Arbitrating Discrimination Claims in Minnesota: A Bump in the Road

By: RICHARD A. ROSS

June 2000

The Minnesota Supreme Court recently ruled in Correll, D.D.S., v. Distinctive Dental Services, P.A. that the "exclusivity" provision of the Minnesota Human Rights Act (MHRA) precludes arbitration of a pending claim despite a written agreement between the parties requiring arbitration. The Supreme Court thus overruled the decision of the Minnesota Court of Appeals in the same case, which we discussed in the August 1999 issue of the Employment & Labor Law Focus.

In brief summary, Bryan Correll, a dentist, signed an employment agreement with his employer, Distinctive Dental Services, P.A. (DDS), that required any controversy or claim arising out of his employment to be settled by arbitration before the American Arbitration Association (AAA). The agreement also provided that during his employment with DDS, Correll would not compete within seven miles of its offices.

After signing the employment agreement, Correll's wife, also a dentist, joined a competing practice within seven miles of DDS's offices. DDS terminated Correll's employment, claiming a breach of his non-compete. Correll filed a marital status discrimination charge with the Minnesota Department of Human Rights (MDHR) against DDS. After a hearing was ordered before an Administrative Law Judge, DDS filed a demand for arbitration before the AAA. Correll then went into District Court and successfully brought a motion to stay arbitration, which, as noted above, the Supreme Court upheld.

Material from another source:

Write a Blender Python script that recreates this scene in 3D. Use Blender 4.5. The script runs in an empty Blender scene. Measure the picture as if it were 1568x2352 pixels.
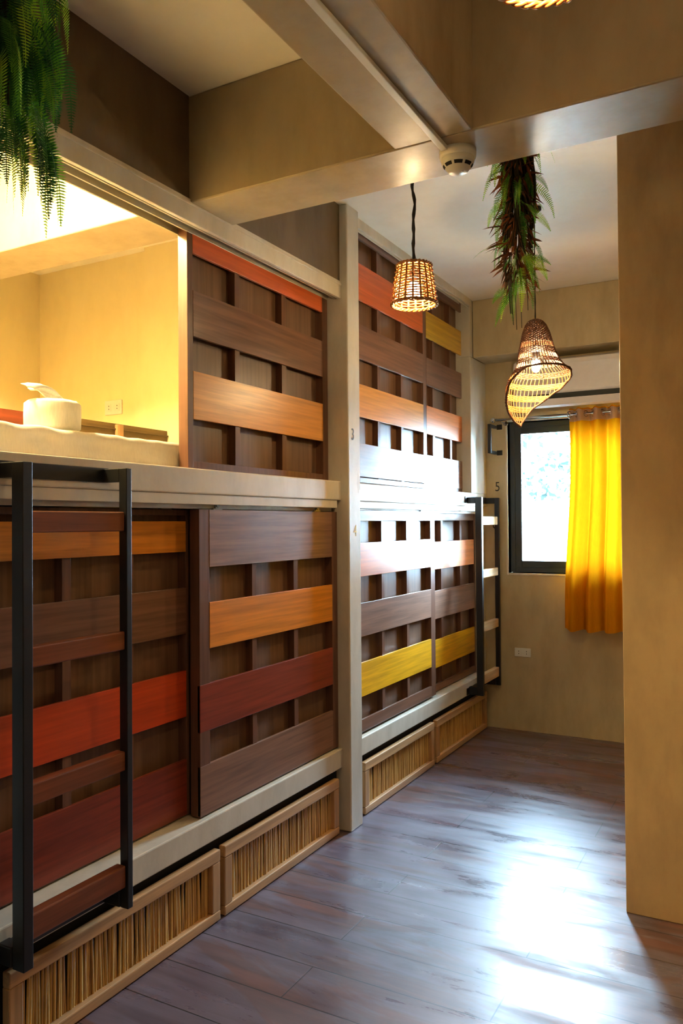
import bpy, bmesh, math, random
from mathutils import Vector, Matrix, noise
random.seed(7)
PI = math.pi
scene = bpy.context.scene
COL = scene.collection

# ------------------------------------------------------------------ camera
F_PX, YAW, PITCH, ROLL = 1807.9, -0.50331, 0.014244, 0.007485
cd = bpy.data.cameras.new('camera')
cam = bpy.data.objects.new('camera', cd)
COL.objects.link(cam)
fwd = Vector((math.sin(YAW)*math.cos(PITCH), math.cos(YAW)*math.cos(PITCH), math.sin(PITCH)))
rt = fwd.cross(Vector((0, 0, 1))).normalized()
dn = fwd.cross(rt)
cr = math.cos(ROLL)*rt + math.sin(ROLL)*dn
cdn = -math.sin(ROLL)*rt + math.cos(ROLL)*dn
M3 = Matrix((cr, -cdn, -fwd)).transposed()
cam.matrix_world = Matrix.Translation((0, 0, 1.5)) @ M3.to_4x4()
cd.sensor_fit = 'HORIZONTAL'
cd.sensor_width = 24.0
cd.lens = F_PX/1568*24.0
cd.clip_start = 0.02
cd.clip_end = 300
scene.camera = cam

# ------------------------------------------------------------------ colour management, sky, daylight
scene.view_settings.view_transform = 'Standard'
scene.view_settings.look = 'None'
scene.view_settings.gamma = 1.0
scene.view_settings.use_curve_mapping = False
scene.view_settings.exposure = 3.15

SKY = 22.0
WARM = (1.0, 0.74, 0.38)
LAMP_GAIN = 0.80
world = bpy.data.worlds.new('sky')
scene.world = world
world.use_nodes = True
bg = world.node_tree.nodes['Background']
bg.inputs['Color'].default_value = (0.54, 0.76, 1.0, 1)
bg.inputs['Strength'].default_value = SKY
pl = bpy.data.lights.new('window_portal', 'AREA')
pl.shape = 'RECTANGLE'
pl.size = 1.25
pl.size_y = 1.10
pl.cycles.is_portal = True
po = bpy.data.objects.new('window_portal', pl)
po.location = (-1.075, 5.70, 1.68)
po.rotation_euler = (-PI/2, 0, 0)
COL.objects.link(po)


# ------------------------------------------------------------------ materials
def srgb(h):
    h = h.lstrip('#')
    out = []
    for i in (0, 2, 4):
        c = int(h[i:i+2], 16)/255
        out.append(c/12.92 if c <= .04045 else ((c+.055)/1.055)**2.4)
    return tuple(out)+(1,)


def new_mat(name):
    m = bpy.data.materials.new(name)
    m.use_nodes = True
    nt = m.node_tree
    return m, nt, nt.nodes['Principled BSDF']


def mixcol(nt, fac, a, b):
    n = nt.nodes.new('ShaderNodeMix')
    n.data_type = 'RGBA'
    if isinstance(fac, (int, float)):
        n.inputs[0].default_value = fac
    else:
        nt.links.new(fac, n.inputs[0])
    for s, v in ((6, a), (7, b)):
        if isinstance(v, tuple):
            n.inputs[s].default_value = v
        else:
            nt.links.new(v, n.inputs[s])
    return n.outputs[2]


def noise_node(nt, scale, detail=4, stretch=(1, 1, 1), rough=.55, coord='Object', dist=0.0):
    tc = nt.nodes.new('ShaderNodeTexCoord')
    mp = nt.nodes.new('ShaderNodeMapping')
    mp.inputs['Scale'].default_value = stretch
    nt.links.new(tc.outputs[coord], mp.inputs['Vector'])
    n = nt.nodes.new('ShaderNodeTexNoise')
    n.inputs['Scale'].default_value = scale
    n.inputs['Detail'].default_value = detail
    n.inputs['Roughness'].default_value = rough
    n.inputs['Distortion'].default_value = dist
    nt.links.new(mp.outputs[0], n.inputs['Vector'])
    return n.outputs['Fac']


def ramp(nt, fac, p0, p1, v0=0.0, v1=1.0):
    r = nt.nodes.new('ShaderNodeMapRange')
    r.inputs['From Min'].default_value = p0
    r.inputs['From Max'].default_value = p1
    r.inputs['To Min'].default_value = v0
    r.inputs['To Max'].default_value = v1
    nt.links.new(fac, r.inputs['Value'])
    return r.outputs[0]


def bump(nt, bs, h, strength=.2, dist=.01):
    b = nt.nodes.new('ShaderNodeBump')
    b.inputs['Strength'].default_value = strength
    b.inputs['Distance'].default_value = dist
    nt.links.new(h, b.inputs['Height'])
    nt.links.new(b.outputs[0], bs.inputs['Normal'])


def plain(name, col, rough=.5, metal=0.0, spec=.5):
    m, nt, bs = new_mat(name)
    c = srgb(col)
    n = noise_node(nt, 30, 3)
    d = tuple(x*.88 for x in c[:3])+(1,)
    nt.links.new(mixcol(nt, n, c, d), bs.inputs['Base Color'])
    bs.inputs['Roughness'].default_value = rough
    bs.inputs['Metallic'].default_value = metal
    bs.inputs['Specular IOR Level'].default_value = spec
    return m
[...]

In making its decision, the Supreme Court noted that the MHRA permits arbitration of claims in two situations. The first is if arbitration is begun before filing a charge or bringing a lawsuit under the statute. In this instance, the one-year limitation period for filing a charge or bringing a lawsuit does not run while the claim is being arbitrated. The employer must inform the MDHR that the claim is being arbitrated, when the arbitration commenced, and when it ended.

The second situation in which arbitration of MHRA claims is permitted is if the Commissioner of the MDHR sanctions the arbitration before the issuance of a probable cause determination. Here again, the one-year limitation period is suspended while the arbitration is proceeding.

The result of the Correll holding is that a provision in an employment agreement in which an employer and employee agree to arbitrate a MHRA claim may not be enforceable. However, the Court did provide one potential avenue by which employers may be able to require arbitration of MHRA claims pursuant to an employment agreement.

The Court noted that the employer in Correll had not claimed that its employment agreement was governed by the Federal Arbitration Act (FAA) or involved interstate commerce, a threshold requirement for application of the FAA. The inference is that the FAA may apply if an employer provides evidence that its agreement involves interstate commerce. The Court had held in another case that, if the FAA applies to an employment agreement containing an arbitration provision, it preempts the MHRA and an employee's MHRA claims will be subject to arbitration pursuant to the terms of the agreement. See Johnson v. Piper Jaffray, Inc., 530 N.W.2d 790 (Minn. 1995).

We suggest that you consult with your employment counsel regarding whether employment agreements that contain compulsory arbitration provisions need to be modified or updated in accordance with the Court's Correll decision.